現在の社会においては、そういう迷い、というか、割り切れない部分を切り捨てた言説が声高に語られています。しかし、もう少し中途半端であってもいいのではないか、と私は思うのです。うまく割り切れない部分、ノイズとみなされがちな部分があってこそ、世の中は豊かなのであり、そういう部分を受け入れる余裕があって初めて社会は様々な人が生きやすいものになるはずです。「いい加減」というのは人を責める言葉として使われていますが、これをgoodな加減というように考えれば、社会にはもっと「いい加減さ」が必要なのではないか。(「はじめに」より)

過度に自己責任を問う社会は、他人を監視し尋問する社会。そんななかで多くの人は、他人を責めることによって、本来なら同じ社会のなかで関係しあっているはずの自分の責任をゼロにしようとしているのかもしれない。著者はそう推測している。

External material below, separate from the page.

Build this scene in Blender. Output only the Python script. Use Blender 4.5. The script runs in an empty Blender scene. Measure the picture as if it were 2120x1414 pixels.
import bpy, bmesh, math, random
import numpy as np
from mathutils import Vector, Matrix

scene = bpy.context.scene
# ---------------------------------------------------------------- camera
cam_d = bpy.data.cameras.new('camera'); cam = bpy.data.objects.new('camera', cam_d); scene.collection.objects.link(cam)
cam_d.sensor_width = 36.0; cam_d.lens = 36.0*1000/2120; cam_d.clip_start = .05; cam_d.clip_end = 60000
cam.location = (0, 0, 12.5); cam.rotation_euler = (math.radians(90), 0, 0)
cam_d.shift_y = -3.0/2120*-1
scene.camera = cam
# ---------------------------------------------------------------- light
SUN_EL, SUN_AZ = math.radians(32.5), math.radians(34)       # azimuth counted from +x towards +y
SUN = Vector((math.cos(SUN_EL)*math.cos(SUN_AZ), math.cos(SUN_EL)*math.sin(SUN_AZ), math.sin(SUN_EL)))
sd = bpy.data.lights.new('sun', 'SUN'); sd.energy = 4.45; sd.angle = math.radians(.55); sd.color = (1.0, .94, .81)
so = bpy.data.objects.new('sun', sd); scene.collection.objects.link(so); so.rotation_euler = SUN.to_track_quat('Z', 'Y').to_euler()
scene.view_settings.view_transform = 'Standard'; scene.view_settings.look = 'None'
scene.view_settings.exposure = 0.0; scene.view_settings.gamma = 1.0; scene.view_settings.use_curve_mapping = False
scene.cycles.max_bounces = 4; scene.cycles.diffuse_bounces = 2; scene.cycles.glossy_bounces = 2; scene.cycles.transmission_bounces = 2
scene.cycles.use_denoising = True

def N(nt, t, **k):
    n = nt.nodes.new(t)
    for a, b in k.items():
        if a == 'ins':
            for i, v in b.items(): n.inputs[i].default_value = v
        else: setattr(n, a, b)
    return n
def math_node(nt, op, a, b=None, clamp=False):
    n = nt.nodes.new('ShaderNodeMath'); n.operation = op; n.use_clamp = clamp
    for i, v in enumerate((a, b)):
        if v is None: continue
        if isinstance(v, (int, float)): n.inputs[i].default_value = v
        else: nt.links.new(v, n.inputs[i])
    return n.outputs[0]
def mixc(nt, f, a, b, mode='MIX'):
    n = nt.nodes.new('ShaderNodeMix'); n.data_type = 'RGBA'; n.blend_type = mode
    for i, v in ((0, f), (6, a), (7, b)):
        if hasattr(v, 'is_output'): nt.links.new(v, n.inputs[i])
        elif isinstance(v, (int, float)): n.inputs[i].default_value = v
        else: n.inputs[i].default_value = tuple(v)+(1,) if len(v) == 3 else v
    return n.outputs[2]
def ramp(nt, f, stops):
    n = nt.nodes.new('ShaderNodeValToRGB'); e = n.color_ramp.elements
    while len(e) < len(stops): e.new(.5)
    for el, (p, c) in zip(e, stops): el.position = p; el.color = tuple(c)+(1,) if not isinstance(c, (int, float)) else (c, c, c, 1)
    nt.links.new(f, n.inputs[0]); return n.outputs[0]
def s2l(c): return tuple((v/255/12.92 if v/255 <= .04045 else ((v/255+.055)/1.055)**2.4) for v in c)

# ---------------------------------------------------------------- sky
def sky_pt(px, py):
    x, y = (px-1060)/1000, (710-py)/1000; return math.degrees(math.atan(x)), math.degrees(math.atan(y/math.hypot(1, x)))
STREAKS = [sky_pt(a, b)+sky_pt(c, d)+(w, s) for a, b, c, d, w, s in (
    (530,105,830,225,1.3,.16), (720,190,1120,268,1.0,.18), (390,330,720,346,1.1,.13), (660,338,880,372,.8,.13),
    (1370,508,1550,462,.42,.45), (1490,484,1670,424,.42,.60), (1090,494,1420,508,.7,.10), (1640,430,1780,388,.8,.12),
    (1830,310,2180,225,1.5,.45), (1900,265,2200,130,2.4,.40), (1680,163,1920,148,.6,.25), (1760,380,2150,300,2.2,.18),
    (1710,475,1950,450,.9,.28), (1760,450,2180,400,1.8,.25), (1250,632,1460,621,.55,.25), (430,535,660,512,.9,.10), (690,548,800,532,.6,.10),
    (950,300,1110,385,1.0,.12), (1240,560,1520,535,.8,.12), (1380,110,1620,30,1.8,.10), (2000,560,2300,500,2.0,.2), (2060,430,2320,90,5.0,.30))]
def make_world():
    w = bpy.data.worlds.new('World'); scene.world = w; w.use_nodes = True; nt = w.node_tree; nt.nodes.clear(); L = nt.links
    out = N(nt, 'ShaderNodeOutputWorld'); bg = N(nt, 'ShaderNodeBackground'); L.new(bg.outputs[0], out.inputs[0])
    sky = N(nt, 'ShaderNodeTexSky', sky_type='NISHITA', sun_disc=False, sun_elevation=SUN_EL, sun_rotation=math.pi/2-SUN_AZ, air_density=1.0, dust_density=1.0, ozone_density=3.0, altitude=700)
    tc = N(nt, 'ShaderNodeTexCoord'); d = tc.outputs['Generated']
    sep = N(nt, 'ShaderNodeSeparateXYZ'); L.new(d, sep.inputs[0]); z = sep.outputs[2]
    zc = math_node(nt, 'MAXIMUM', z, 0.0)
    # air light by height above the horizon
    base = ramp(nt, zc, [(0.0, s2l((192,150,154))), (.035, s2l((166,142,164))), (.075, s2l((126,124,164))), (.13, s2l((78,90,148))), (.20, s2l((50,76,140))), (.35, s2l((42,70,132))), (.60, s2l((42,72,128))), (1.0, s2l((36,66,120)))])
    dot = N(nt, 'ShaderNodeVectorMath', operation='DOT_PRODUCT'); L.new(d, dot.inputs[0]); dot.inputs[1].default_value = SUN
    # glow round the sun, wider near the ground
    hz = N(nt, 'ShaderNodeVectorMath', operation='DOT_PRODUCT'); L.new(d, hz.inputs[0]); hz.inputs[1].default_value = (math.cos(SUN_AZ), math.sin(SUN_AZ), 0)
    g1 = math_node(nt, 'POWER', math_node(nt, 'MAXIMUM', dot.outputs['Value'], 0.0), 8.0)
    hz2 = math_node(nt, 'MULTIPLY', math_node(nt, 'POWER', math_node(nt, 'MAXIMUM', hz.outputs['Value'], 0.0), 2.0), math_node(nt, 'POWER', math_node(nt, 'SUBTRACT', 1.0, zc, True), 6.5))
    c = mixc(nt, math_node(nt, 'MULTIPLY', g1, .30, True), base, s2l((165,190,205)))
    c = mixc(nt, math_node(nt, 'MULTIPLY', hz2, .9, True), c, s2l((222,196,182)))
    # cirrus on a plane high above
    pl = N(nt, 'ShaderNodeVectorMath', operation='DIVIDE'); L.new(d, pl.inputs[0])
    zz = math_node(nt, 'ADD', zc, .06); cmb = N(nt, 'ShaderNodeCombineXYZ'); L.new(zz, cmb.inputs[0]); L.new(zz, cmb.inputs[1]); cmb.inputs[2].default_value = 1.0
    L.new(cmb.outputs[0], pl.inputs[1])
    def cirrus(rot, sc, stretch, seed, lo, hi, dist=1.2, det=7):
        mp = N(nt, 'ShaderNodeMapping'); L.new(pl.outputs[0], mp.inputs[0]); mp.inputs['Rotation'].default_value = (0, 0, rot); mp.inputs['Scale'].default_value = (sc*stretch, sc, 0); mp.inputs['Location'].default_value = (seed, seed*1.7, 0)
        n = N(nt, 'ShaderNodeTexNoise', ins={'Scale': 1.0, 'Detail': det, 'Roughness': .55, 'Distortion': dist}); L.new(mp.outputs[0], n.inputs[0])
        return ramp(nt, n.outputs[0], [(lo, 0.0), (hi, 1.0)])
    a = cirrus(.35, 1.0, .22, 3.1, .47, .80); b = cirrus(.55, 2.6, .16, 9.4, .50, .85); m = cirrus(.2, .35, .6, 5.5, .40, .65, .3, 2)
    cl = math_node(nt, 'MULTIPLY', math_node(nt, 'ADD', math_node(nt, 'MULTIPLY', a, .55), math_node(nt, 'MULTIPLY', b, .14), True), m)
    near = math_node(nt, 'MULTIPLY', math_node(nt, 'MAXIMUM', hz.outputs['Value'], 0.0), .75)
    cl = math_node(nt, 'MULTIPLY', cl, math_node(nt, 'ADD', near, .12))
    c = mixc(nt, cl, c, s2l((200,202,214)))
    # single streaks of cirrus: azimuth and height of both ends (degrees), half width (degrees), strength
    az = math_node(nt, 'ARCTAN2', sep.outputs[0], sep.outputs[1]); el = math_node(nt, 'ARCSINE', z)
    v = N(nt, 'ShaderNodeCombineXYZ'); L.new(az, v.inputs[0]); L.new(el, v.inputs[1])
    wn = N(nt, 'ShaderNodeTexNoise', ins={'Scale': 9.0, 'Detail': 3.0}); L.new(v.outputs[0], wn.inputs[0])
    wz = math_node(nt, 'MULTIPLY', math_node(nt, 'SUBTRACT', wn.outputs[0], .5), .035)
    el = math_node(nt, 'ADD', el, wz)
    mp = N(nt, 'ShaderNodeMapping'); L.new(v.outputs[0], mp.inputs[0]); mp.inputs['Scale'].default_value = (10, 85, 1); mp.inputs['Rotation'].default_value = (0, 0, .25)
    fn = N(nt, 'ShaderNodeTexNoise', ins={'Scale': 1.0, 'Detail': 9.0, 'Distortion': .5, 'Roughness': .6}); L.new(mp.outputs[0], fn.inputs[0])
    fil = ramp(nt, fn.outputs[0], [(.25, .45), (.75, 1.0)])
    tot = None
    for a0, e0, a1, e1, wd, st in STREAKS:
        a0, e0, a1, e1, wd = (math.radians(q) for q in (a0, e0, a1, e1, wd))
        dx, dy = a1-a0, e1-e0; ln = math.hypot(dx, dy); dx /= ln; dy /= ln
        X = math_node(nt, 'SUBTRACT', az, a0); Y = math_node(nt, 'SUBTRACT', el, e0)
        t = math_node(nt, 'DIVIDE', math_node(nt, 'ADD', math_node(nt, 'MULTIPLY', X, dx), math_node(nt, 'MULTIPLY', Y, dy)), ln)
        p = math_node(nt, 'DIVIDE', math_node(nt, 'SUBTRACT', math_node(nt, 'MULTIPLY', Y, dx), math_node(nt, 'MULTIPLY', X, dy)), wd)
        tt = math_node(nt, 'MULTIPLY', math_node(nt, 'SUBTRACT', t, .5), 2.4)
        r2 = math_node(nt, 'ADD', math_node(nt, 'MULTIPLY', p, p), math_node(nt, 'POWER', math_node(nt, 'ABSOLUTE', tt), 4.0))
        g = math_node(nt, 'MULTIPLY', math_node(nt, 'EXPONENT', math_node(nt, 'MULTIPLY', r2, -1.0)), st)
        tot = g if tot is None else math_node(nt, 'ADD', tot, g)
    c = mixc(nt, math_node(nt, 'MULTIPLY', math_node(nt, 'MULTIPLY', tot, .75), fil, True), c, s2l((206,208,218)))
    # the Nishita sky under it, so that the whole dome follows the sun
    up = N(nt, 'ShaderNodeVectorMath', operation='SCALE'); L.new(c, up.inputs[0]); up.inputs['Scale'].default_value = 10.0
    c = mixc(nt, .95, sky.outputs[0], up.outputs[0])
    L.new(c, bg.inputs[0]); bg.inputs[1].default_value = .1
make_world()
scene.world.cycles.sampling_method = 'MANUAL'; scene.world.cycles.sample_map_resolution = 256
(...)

とはいえ、相互監視のもとで失敗した者を断罪しようとする社会が生きやすいはずもない。「失敗したら責任を取れ」ではなく、「ちょっとくらい失敗したってなんとかなるよ」というメッセージを伝えることも、いまの社会には必要だという考え方である。

偶然の要素を正しく認めることで得られるもの

そのことに関連し、著者が注目しているのは人生と「偶然」との関係だ。自分が「いま・ここ」に存在しているのは偶然が関与した結果であり、成功や失敗を含め、さまざまな事象には偶然性が関与している場合が多いということ。

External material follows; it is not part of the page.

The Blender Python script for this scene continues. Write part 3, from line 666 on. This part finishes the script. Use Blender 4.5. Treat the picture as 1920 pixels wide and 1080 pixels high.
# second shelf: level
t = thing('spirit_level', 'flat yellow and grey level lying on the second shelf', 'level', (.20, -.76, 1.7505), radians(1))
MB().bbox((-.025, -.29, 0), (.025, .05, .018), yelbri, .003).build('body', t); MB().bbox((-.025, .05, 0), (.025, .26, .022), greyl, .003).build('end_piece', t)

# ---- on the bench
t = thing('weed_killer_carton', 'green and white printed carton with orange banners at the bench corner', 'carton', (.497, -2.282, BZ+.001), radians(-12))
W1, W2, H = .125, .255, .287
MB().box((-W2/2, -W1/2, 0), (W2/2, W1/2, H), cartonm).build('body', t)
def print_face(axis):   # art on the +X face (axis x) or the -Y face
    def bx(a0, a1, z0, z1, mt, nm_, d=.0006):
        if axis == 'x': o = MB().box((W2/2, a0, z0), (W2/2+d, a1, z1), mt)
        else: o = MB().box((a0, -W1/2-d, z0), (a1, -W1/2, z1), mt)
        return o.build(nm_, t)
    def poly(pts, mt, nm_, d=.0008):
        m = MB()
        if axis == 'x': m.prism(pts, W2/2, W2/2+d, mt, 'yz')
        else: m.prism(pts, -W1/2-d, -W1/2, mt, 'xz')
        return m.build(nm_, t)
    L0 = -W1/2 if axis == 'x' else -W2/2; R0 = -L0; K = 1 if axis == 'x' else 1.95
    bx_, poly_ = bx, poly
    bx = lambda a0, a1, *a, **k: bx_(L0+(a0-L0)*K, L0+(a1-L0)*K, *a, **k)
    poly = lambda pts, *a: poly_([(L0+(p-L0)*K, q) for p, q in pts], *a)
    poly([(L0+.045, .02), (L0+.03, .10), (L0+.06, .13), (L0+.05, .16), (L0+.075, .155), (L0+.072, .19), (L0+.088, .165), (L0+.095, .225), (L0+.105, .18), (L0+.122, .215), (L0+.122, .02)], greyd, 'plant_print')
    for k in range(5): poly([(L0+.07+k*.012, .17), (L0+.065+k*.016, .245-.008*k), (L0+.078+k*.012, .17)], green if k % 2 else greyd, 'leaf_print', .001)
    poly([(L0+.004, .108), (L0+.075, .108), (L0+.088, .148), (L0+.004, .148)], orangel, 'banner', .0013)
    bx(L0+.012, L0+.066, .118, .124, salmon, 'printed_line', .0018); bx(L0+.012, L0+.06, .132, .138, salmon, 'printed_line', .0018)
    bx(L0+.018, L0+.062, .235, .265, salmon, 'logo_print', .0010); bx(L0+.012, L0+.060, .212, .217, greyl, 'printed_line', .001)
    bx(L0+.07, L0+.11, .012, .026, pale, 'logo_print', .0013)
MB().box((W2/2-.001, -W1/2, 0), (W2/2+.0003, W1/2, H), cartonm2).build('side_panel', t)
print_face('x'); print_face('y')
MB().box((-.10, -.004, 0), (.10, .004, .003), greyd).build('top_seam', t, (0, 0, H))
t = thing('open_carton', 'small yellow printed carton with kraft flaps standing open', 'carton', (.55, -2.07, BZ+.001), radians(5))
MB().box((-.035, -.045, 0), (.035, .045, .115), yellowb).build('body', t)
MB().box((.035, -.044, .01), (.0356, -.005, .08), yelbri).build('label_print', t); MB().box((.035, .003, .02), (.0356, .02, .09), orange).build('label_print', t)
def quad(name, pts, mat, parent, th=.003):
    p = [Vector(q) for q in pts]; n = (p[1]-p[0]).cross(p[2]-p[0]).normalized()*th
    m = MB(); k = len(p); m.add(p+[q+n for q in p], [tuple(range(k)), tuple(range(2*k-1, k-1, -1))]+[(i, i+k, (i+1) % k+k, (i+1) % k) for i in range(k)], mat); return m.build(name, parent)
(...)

一方、人間の認知バイアスはそれを認めたがらないものでもある。そのため、人々は本来存在していないはずの因果関係を見いだし、誤った選択、判断をしてしまいがちだというのだ。

成功した人がその成功には偶然が作用した、ということを実感できるとどうなるか。そんなことは認めたくないという感情をおさえて、自分の成功に偶然が作用したと正しく認識できれば、誰かが成功していないのも偶然の結果だと考えられるだろう。人には結果しか見えないので、成功者は理由があって成功したのだから成功にふさわしい人間だが、失敗した人は能力もなく努力もしていないのだから失敗に値する人間だ、と決めつけがちだ。しかし、実際には、そのように結論づけることは間違いだ。(26ページより)

成功を自分の努力と能力のたまものだと思い込んでしまうと、「その報酬を努力も能力も足りない者に分配するなどとんでもない」という発想に至り、結果として不寛容な社会を助長することになるというのである。